The Water Their Neighbors Can’t Use
In Fayette County, Georgia, residents noticed their water pressure dropping. When the county investigated, they found a data center had drained nearly 30 million gallons, some through connections that weren’t even on the utility’s billing system.
The county’s message to residents during the shortage? Stop watering your lawns.
A single large data center can consume as much water as a town of 50,000 people. Most of it evaporates through cooling towers and never comes back. Across the country, these facilities are drinking through communities’ water supplies while the people who live there are told to conserve.
The Hum That Doesn’t Stop
This is what it sounds like living next to a data center. The video below was recorded at midnight, and the data center is situated next to 100s of residential homes. pic.twitter.com/BHGqt3vKfb
— Merissa Hansen (@merissahansen17) May 10, 2026
There is a video circulating right now of a data center at night. No narration. No commentary. Just the sound. A deep, industrial drone that carries for blocks. Sixty-seven percent of new data centers are being built in rural communities across the Midwest and South, on former farmland, in places that were quiet before the trucks showed up. In Southaven, Mississippi, residents say a new facility has been terrorizing their neighborhood since it opened. They didn’t ask for it. They can’t sleep through it. And they can’t make it stop.
Americans Who’ve Had Enough
So they’re fighting.
In the first four months of 2026, communities rejected or restricted 79 data center projects. That’s more than in all of 2025 combined. In Wisconsin, residents blocked one by ballot measure. In Missouri, voters threw out the council members who approved one. In Indianapolis, a councilor who backed a data center had shots fired through his window. In New Jersey, a town hall got so heated that police had to physically remove a speaker from the room.
Senator Bernie Sanders and Representative Alexandria Ocasio-Cortez have introduced a federal moratorium bill. Fourteen states are considering bans or pauses. A Pew Research Center survey found that Americans are far more likely to say data centers are bad for the environment, bad for energy costs, and bad for the quality of life of anyone who lives near one than to say they do any good.
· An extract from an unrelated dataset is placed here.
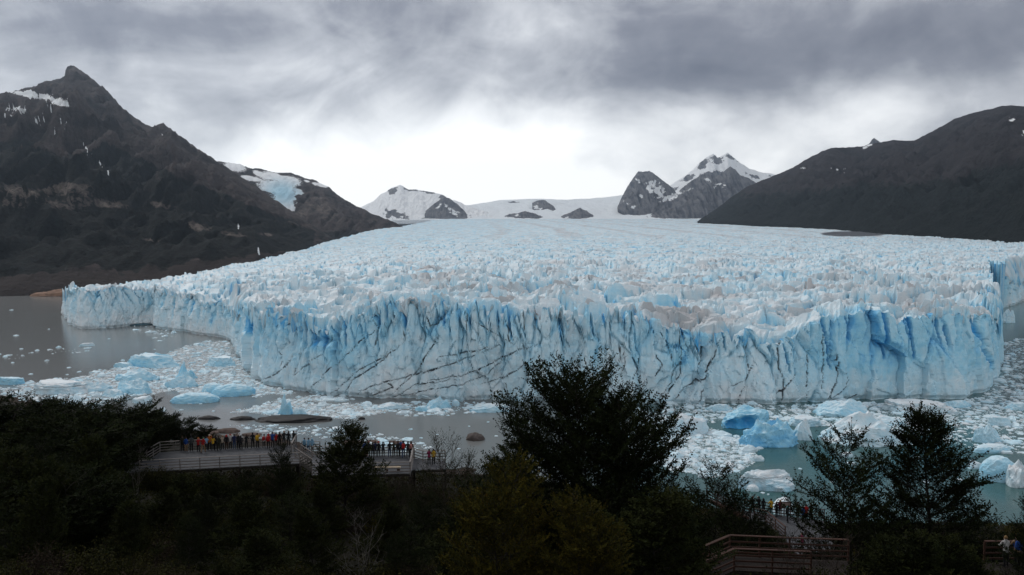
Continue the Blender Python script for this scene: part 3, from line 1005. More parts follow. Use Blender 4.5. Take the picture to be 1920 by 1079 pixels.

Robert Bryce, an energy reporter who has covered land-use fights for 16 years, said he has never seen anything like this in close to 40 years of journalism. Something new is happening.
What It’s All For
A grandmother in Georgia can’t water her garden because a data center drained 30 million gallons from her county’s supply. A family in Mississippi hasn’t slept through the night since the facility behind their house switched on. A 22-year-old in Orlando walked across a stage last Friday into a job market where the companies that should be hiring her are betting billions they’ll never have to.
More than 700 data centers are under construction right now. Tech companies are on pace to spend $1 trillion a year by 2027. Communities across the country are ousting politicians, blocking projects by ballot measure, and showing up to town halls so packed that police have to remove people from the room.
And all of it. Every gallon, every acre, every sleepless night, every job that vanished. All of it powers a technology that autocompletes your sentences.
The graduates at UCF didn’t need a speech to understand what was happening. They just booed.